Y aunque esa persona que ahora se sienta con la mirada perdida ya no es ella, mucho de ella vive en mí. Muchas de las recetas de mi libro de recetas están sacadas de platos que preparaba ella. Recuerdo ser pequeña y quitarle los hilos a las vainas de judías planas (que en mi ciudad natal se llaman habichuelas) con un cuchillo bajo su atenta mirada, recuerdo verla elegir el pescado en el mercado, recuerdo que sabía si un animal había vivido una buena vida gracias al color de su carne, recuerdo cómo distinguía si una manzana estaba harinosa o ácida con sólo tocarla y olerla, recuerdo el cariño con el que trataba lo que compraba y el cariño con el que nos lo daba. También sé que tenía un gran respeto por los antepasados, así que me habló de su abuela, me contó historias de la familia y de la guerra, que le pilló siendo pequeña.

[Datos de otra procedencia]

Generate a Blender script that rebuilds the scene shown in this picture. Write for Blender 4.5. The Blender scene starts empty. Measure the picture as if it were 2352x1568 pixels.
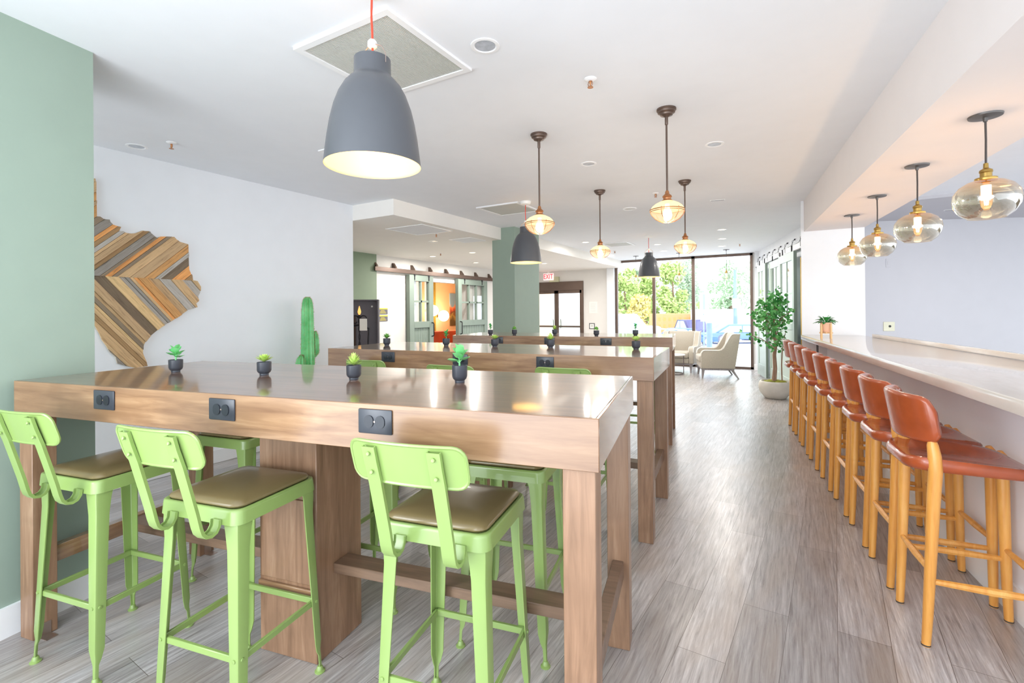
import bpy, bmesh, math, random
from mathutils import Vector, Matrix

COL = bpy.context.collection
rnd = random.Random(11)
PI = math.pi
R = math.radians

# ------------------------------------------------------------------ materials
def srgb(h):
    h = h.lstrip('#')
    v = [int(h[i:i+2], 16)/255 for i in (0, 2, 4)]
    return tuple((c/12.92 if c <= .04045 else ((c+.055)/1.055)**2.4) for c in v) + (1,)

def nodes_of(name):
    m = bpy.data.materials.new(name)
    m.use_nodes = True
    nt = m.node_tree
    return m, nt, nt.nodes['Principled BSDF']

def setp(b, **k):
    names = {'rough': 'Roughness', 'metal': 'Metallic', 'coat': 'Coat Weight', 'coatr': 'Coat Roughness',
             'spec': 'Specular IOR Level', 'trans': 'Transmission Weight', 'ior': 'IOR', 'sheen': 'Sheen Weight'}
    for a, v in k.items():
        b.inputs[names[a]].default_value = v

def coords(nt, scale=(1, 1, 1), rot=(0, 0, 0), kind='Object'):
    tc = nt.nodes.new('ShaderNodeTexCoord')
    mp = nt.nodes.new('ShaderNodeMapping')
    mp.inputs['Scale'].default_value = scale
    mp.inputs['Rotation'].default_value = rot
    nt.links.new(tc.outputs[kind], mp.inputs['Vector'])
    return mp.outputs['Vector']

def noise(nt, vec, scale=5, detail=3, rough=.5, dist=0):
    n = nt.nodes.new('ShaderNodeTexNoise')
    n.inputs['Scale'].default_value = scale
    n.inputs['Detail'].default_value = detail
    n.inputs['Roughness'].default_value = rough
    n.inputs['Distortion'].default_value = dist
    nt.links.new(vec, n.inputs['Vector'])
    return n.outputs['Fac']

def ramp(nt, fac, stops):
    r = nt.nodes.new('ShaderNodeValToRGB')
    e = r.color_ramp.elements
    while len(e) < len(stops): e.new(.5)
    for i, (p, c) in enumerate(stops):
        e[i].position = p; e[i].color = c
    nt.links.new(fac, r.inputs['Fac'])
    return r.outputs['Color']

def mixc(nt, fac, a, b, mode='MIX'):
    m = nt.nodes.new('ShaderNodeMix'); m.data_type = 'RGBA'; m.blend_type = mode
    def put(sock, v):
        if isinstance(v, (tuple, list, float, int)): sock.default_value = v
        else: nt.links.new(v, sock)
    put(m.inputs[0], fac); put(m.inputs[6], a); put(m.inputs[7], b)
    return m.outputs[2]

def bump(nt, b, h, strength=.2, dist=.002):
    n = nt.nodes.new('ShaderNodeBump')
    n.inputs['Strength'].default_value = strength; n.inputs['Distance'].default_value = dist
    nt.links.new(h, n.inputs['Height']); nt.links.new(n.outputs['Normal'], b.inputs['Normal'])

def plain(name, c, rough=.5, var=.06, scale=6, **k):
    """One colour with a faint mottling."""
    m, nt, b = nodes_of(name)
    c = srgb(c) if isinstance(c, str) else c
    lo = tuple(x*(1-var) for x in c[:3])+(1,); hi = tuple(min(1, x*(1+var)) for x in c[:3])+(1,)
    f = noise(nt, coords(nt), scale, 3)
    nt.links.new(ramp(nt, f, [(.3, lo), (.7, hi)]), b.inputs['Base Color'])
    setp(b, rough=rough, **k)
    return m

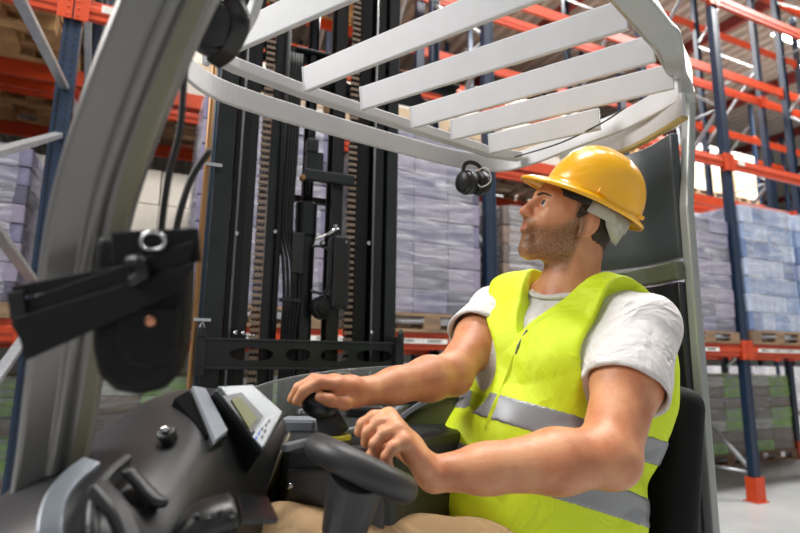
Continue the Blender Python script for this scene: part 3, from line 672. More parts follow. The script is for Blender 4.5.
MB().lathe(pq(151, 321, .018), pn, [(.0052, 0), (.005, .002), (.002, .0032)], 16).build('snap_button', mat('snap_copper', '#c98a6c', .3, metal=.7), PO, smooth=True)
out = [(114, 232), (200, 228), (203, 262), (116, 266)]
MB().prism([pq(x, y, .012) for x, y in out], pn * .006).build('belt_loop_band', LEA2, PO, bevel=.002)
rg = [pq(153 + 12 * math.cos(a), 241 + 9 * math.sin(a), .024) for a in [i * math.pi / 10 for i in range(20)]]
MB().tube(rg, .0018, 8, closed=True).build('d_ring', CHR, PO, smooth=True)
def strap(a, b, c, d, o0, o1, name):   # a band given by its two edges
    q = [pq(*a, o0), pq(*b, o1), pq(*c, o1), pq(*d, o0)]
    return MB().prism(q, pn * .003).build(name, LEA2, PO, bevel=.001)
strap((22, 330), (190, 262), (196, 240), (14, 304), .020, .022, 'strap')
strap((14, 298), (118, 280), (140, 262), (14, 286), .017, .019, 'strap')
strap((9, 292), (26, 290), (32, 356), (14, 326), .019, .023, 'strap')
strap((28, 360), (180, 292), (197, 262), (16, 318), .024, .026, 'strap')
MB().tube(spl([pq(131, 262, .028), pq(140, 262, .034), pq(143, 275, .034), pq(134, 282, .028)], 6), .006, 10).build('strap_keeper', STLD, PO, smooth=True)
# ------------------------------------------------------------------ ear defenders hanging from the guard rim
ec = P(471, 183, 1.58)
ED = empty('ear_defenders', tuple(ec)); tag(ED, 'black ear defenders hanging from the white guard rim beside the mast', 'ear defenders')
ea = nrm(RC @ V(-.88, .05, .48))
for k_, o_ in enumerate((.010, -.026)):
    c0 = ec + ea * o_ + (0 if k_ == 0 else (RC @ V(.002, .002, 0)))
    sg = 1 if k_ == 0 else -1
    cup = MB().lathe(c0, ea * sg, [(.035, -.004), (.037, .002), (.037, .008), (.033, .012), (.034, .018), (.030, .026), (.02, .032), (.008, .034)], 26).build('ear_cup', BLK, ED, bevel=.001)
    MB().lathe(c0 - ea * sg * .016, ea * sg, [(.028, 0), (.034, .004), (.034, .01), (.028, .013)], 24).build('ear_cushion', BLK2, cup, smooth=True)
q = [ec + ea * .03 + Z * .0, ec + ea * .026 + Z * .045, ec + ea * .01 + Z * .062, ec - ea * .02 + Z * .062, ec - ea * .045 + Z * .04, ec - ea * .048]
MB().sweep(spl(q, 6), flat(.012, .005), up=tuple(nrm(np.cross(ea, Z)))).build('headband', BLK2, ED, bevel=.001)
MB().tube(spl([P(474, 172, 1.56), P(486, 168, 1.55), P(491, 180, 1.55), P(482, 187, 1.55), P(476, 182, 1.56)], 7), .002, 6).build('cable', WHTP, ED, smooth=True)
# ------------------------------------------------------------------ implicit surfaces for the operator
class Field:
    def __init__(s, lo, hi, vox):
        s.lo = np.array(lo, float); s.vox = vox; s.n = np.ceil((np.array(hi) - s.lo) / vox).astype(int) + 1
        s.f = np.full(s.n, .08, np.float32)
    def win(s, lo, hi):
        a = np.clip(np.floor((np.asarray(lo) - s.lo) / s.vox).astype(int), 0, s.n); b = np.clip(np.ceil((np.asarray(hi) - s.lo) / s.vox).astype(int) + 1, 0, s.n)
        if np.any(b <= a): return None, None
        ax = [(s.lo[i] + s.vox * np.arange(a[i], b[i])).astype(np.float32) for i in range(3)]
        return tuple(slice(a[i], b[i]) for i in range(3)), (ax[0][:, None, None], ax[1][None, :, None], ax[2][None, None, :])
    def comb(s, sl, d, k, op):
        f = s.f[sl]
        if op == 'u':
            if k > 0: h = np.maximum(k - np.abs(f - d), 0) / k; s.f[sl] = np.minimum(f, d) - h * h * k * .25
            else: s.f[sl] = np.minimum(f, d)
        elif op == 's':
            d = -d
            if k > 0: h = np.maximum(k - np.abs(f - d), 0) / k; s.f[sl] = np.maximum(f, d) + h * h * k * .25
            else: s.f[sl] = np.maximum(f, d)
    def cap(s, a, b, ra, rb, k=.02, op='u', off=0):
        a = np.asarray(a, float); b = np.asarray(b, float); ra += off; rb += off; r = max(ra, rb) + k + .02
        sl, X = s.win(np.minimum(a, b) - r, np.maximum(a, b) + r)
        if sl is None: return s
        ba = b - a; L2 = float(ba @ ba) + 1e-12
        px, py, pz = X[0] - a[0], X[1] - a[1], X[2] - a[2]
        h = np.clip((px * ba[0] + py * ba[1] + pz * ba[2]) / L2, 0, 1)
        d = np.sqrt((px - h * ba[0]) ** 2 + (py - h * ba[1]) ** 2 + (pz - h * ba[2]) ** 2) - (ra + (rb - ra) * h)
        s.comb(sl, d.astype(np.float32), k, op); return s
    def ell(s, c, A, r, k=.02, op='u', off=0):
        c = np.asarray(c, float); r = np.asarray(r, float) + off; R = float(max(r)) + k + .02
        sl, X = s.win(c - R, c + R)
        if sl is None: return s
        p = [X[i] - c[i] for i in range(3)]; q = [(p[0] * a[0] + p[1] * a[1] + p[2] * a[2]) for a in A]
        k0 = np.sqrt(sum((q[i] / r[i]) ** 2 for i in range(3))); k1 = np.sqrt(sum((q[i] / r[i] ** 2) ** 2 for i in range(3))) + 1e-6
        s.comb(sl, (k0 * (k0 - 1) / k1).astype(np.float32), k, op); return s
    def plane(s, p0, n, k=0):        # keep the side n points away from
        sl, X = s.win(s.lo, s.lo + s.vox * s.n); n = nrm(n)
        d = (X[0] - p0[0]) * n[0] + (X[1] - p0[1]) * n[1] + (X[2] - p0[2]) * n[2]
        s.comb(sl, -d.astype(np.float32), k, 's'); return s
    def grid(s):
        return [(s.lo[i] + s.vox * np.arange(s.n[i])).astype(np.float32).reshape([-1 if j == i else 1 for j in range(3)]) for i in range(3)]
    def mesh(s):
        f = s.f; f[0] = f[-1] = .05; f[:, 0] = f[:, -1] = .05; f[:, :, 0] = f[:, :, -1] = .05
        ins = f < 0; nx, ny, nz = f.shape
        c = np.zeros((nx - 1, ny - 1, nz - 1), np.int8)
        for i in (0, 1):
            for j in (0, 1):
                for k in (0, 1): c += ins[i:nx - 1 + i, j:ny - 1 + j, k:nz - 1 + k]
        act = np.argwhere((c > 0) & (c < 8)); idx = np.full((nx - 1, ny - 1, nz - 1), -1, np.int32); idx[tuple(act.T)] = np.arange(len(act))
        acc = np.zeros((len(act), 3)); cnt = np.zeros(len(act))
        for ax in range(3):
            o = [a for a in range(3) if a != ax]
            for u in (0, 1):
                for v in (0, 1):
                    p = act.copy(); p[:, o[0]] += u; p[:, o[1]] += v; q = p.copy(); q[:, ax] += 1
                    fa = f[tuple(p.T)]; fb = f[tuple(q.T)]; m = (fa < 0) != (fb < 0); t = np.where(m, fa / (fa - fb + 1e-20), 0)
                    pos = p.astype(float); pos[:, ax] += t; acc += pos * m[:, None]; cnt += m
        v = s.lo + acc / cnt[:, None] * s.vox; faces = []
        for ax in range(3):
            o = [a for a in range(3) if a != ax]
            A = [slice(None)] * 3; B = [slice(None)] * 3; A[ax] = slice(0, -1); B[ax] = slice(1, None)
            e = np.argwhere(ins[tuple(A)] != ins[tuple(B)])
            ok = np.all([(e[:, a] > 0) & (e[:, a] < f.shape[a] - 1) for a in o], axis=0); e = e[ok]
            fl = ins[tuple(e.T)]; q = []
            for du, dv in ((-1, -1), (0, -1), (0, 0), (-1, 0)):
                p = e.copy(); p[:, o[0]] += du; p[:, o[1]] += dv; q.append(idx[tuple(p.T)])
            q = np.stack(q, 1); flip = fl if ax != 1 else ~fl; q[~flip] = q[~flip][:, ::-1]; faces.append(q)
        fc = np.concatenate(faces)
        n = len(v); e = np.concatenate([fc[:, [0, 1]], fc[:, [1, 2]], fc[:, [2, 3]], fc[:, [3, 0]]])   # light smoothing
        for _ in range(s.smooth if hasattr(s, 'smooth') else 1):
            sm = np.zeros((n, 3)); ct = np.zeros(n)
            for a_, b_ in ((0, 1), (1, 0)):
                for d_ in range(3): sm[:, d_] += np.bincount(e[:, a_], v[e[:, b_], d_], n)
                ct += np.bincount(e[:, a_], minlength=n)
            v = v * .5 + .5 * sm / ct[:, None]
        return v, fc
def imesh(name, v, fc, m, parent):
    me = bpy.data.meshes.new(name); pw = np.array(parent.location)
    q = parent.parent
    while q is not None: pw = pw + np.array(q.location); q = q.parent
    vv = (v - pw).astype(np.float32)
    me.vertices.add(len(vv)); me.vertices.foreach_set('co', vv.ravel())
    me.loops.add(len(fc) * 4); me.loops.foreach_set('vertex_index', fc.astype(np.int32).ravel())
    me.polygons.add(len(fc)); me.polygons.foreach_set('loop_start', np.arange(len(fc), dtype=np.int32) * 4); me.polygons.foreach_set('loop_total', np.full(len(fc), 4, np.int32))
    me.update(calc_edges=True); me.validate()
    me.polygons.foreach_set('use_smooth', np.ones(len(me.polygons), bool))
    me.materials.append(m); o = bpy.data.objects.new(name, me); COL.objects.link(o); o.parent = parent; return o
def attr(o, name, vals):
    a = o.data.attributes.new(name, 'FLOAT', 'POINT'); a.data.foreach_set('value', vals.astype(np.float32))
def wob(X, fr, seed=0):
    r = np.random.RandomState(seed); out = 0
    for i in range(6):
        k = r.normal(size=3) * fr; ph = r.rand() * 6.28; out = out + np.sin(X[0] * k[0] + X[1] * k[1] + X[2] * k[2] + ph)
    return out / 6
# ---- pose
cv = lambda x, y, z: RC @ V(x, y, z)
sL, sR = P(641, 328, 1.05), P(498, 312, 1.33)
eL, wL = P(608, 456, .87), P(432, 474, .83)
eR, wR = P(452, 374, 1.10), P(368, 391, .945)
M0 = (sL + sR) / 2; pel = (P(566, 570, 1.01) + P(505, 560, 1.2)) / 2
S_ = nrm(sL - sR); U_ = nrm((M0 - pel) - S_ * ((M0 - pel) @ S_)); F_ = np.cross(S_, U_); TL = np.linalg.norm(M0 - pel)
def T(s_, f_, u_): return M0 + S_ * s_ + F_ * f_ + U_ * u_
TA = (S_, F_, U_)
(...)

Todavía me acuerdo de cómo olía, mi bruja, mi chamana, mi artista del fogón. No sabía ni un poco de magia pero no le hacía falta. Ella era la mismísima magia.
Mi hija crecerá, si los dioses quieren, con sus dos abuelas. Hoy día, en este mundo de usar y tirar, aún desechamos a nuestros mayores y sin embargo la transmisión cultural la hacen ellos. Por eso quiero que mi hija disfrute de sus abuelas: que las vea hacer cosas, que cocine con ellas, que juegue con ellas, que vaya al parque con ellas. La crianza y la nutrición ya la haremos su padre y yo, pero la transmisión importante siempre la dan los sabios de la tribu, ésos que tienen el conocimiento y la sabiduría suficientes como para sentarse frente al fuego y crear una historia de la nada. Hasta de un fogón. Hoy les necesitamos más que nunca, para aprender la lección de la paciencia, del tiempo bien invertido en hacer las cosas despacio, como Cerridwen esperando a la elaboración del Awen en un caldero que bulló durante un año y un día. Igual que la Luna Menguante es el paso anterior del nuevo ciclo. No son Lunas sólo de destrucción las menguantes, sino el anuncio de la esperanza del recrecimiento. Ése es el regalo de las abuelas: ser las precursoras culturales de la generación por nacer.